Comment 3 Daniel Walsh 2005-05-10 21:39:18 UTC
halt command creates this file.

The only way I can see this happening is executing the shutdown from gdm while
in permissive mode.

Dan

Comment 4 Ivan Gyurdiev 2005-05-10 22:29:18 UTC
It's entirely possible that I did that - I still turn off selinux all the time,
since it won't let me do various things - most notably I can't attach files
to mozilla, I can't run wine, and I can't run UT2003/4... 

...but why does permissive mode have this effect (w/ regard to halt file?).


Comment 5 Daniel Walsh 2005-05-11 10:06:23 UTC
Because there is a dontaudit rule instead of an allow,  now changing it to 

file_type_auto_trans(xdm_t, root_t, etc_runtime_t, file)

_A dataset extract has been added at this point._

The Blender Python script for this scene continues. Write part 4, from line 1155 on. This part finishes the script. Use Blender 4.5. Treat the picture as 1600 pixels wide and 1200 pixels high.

halt and poweroff both attempt to write a flag file to /

halt writes /halt and poweroff writes /poweroff

The /etc/init.d/halt script then has the following command

[ -f /poweroff -o ! -f /halt ] && HALTARGS="$HALTARGS -p"

exec $command $HALTARGS

Which either turns the poweroff on the machine or leaves it running.

At least that is the way I believe it is supposed to run.

Comment 6 Daniel Walsh 2005-05-11 10:17:28 UTC
rc.sysinit tries to delete these files on reboot.

grep poweroff /etc/rc.d/rc.sysinit
rm -f /fastboot /fsckoptions /forcefsck /.autofsck /halt /poweroff &> /dev/null

We have in policy now

file_type_auto_trans({ initrc_t sysadm_t }, root_t, etc_runtime_t, file)

So if the halt command is run by sysadm or via an init script it should get
created with the correct context.  Now if another application can write to the /
partition and executes halt, a file could get created with root_t.  But I don
not know of any.

grep " root_t.*dir.*write" policy.conf
allow bootloader_t root_t:dir { read getattr lock search ioctl add_name
remove_name write };
allow { initrc_t sysadm_t } root_t:dir { read getattr lock search ioctl add_name
remove_name write };
allow quota_t { root_t home_root_t var_t usr_t src_t var_spool_t }:dir { read
getattr lock search ioctl add_name remove_name write };
dontaudit xdm_t root_t:dir { add_name write };

bootloader and quotadb both transition files to bootloader_tmp_t and quota_db_t
respectively

I did add file context for /poweroff and a few other files the could be created in /

Comment 7 Ivan Gyurdiev 2005-05-12 05:12:57 UTC
Closing... will reopen if I see it again.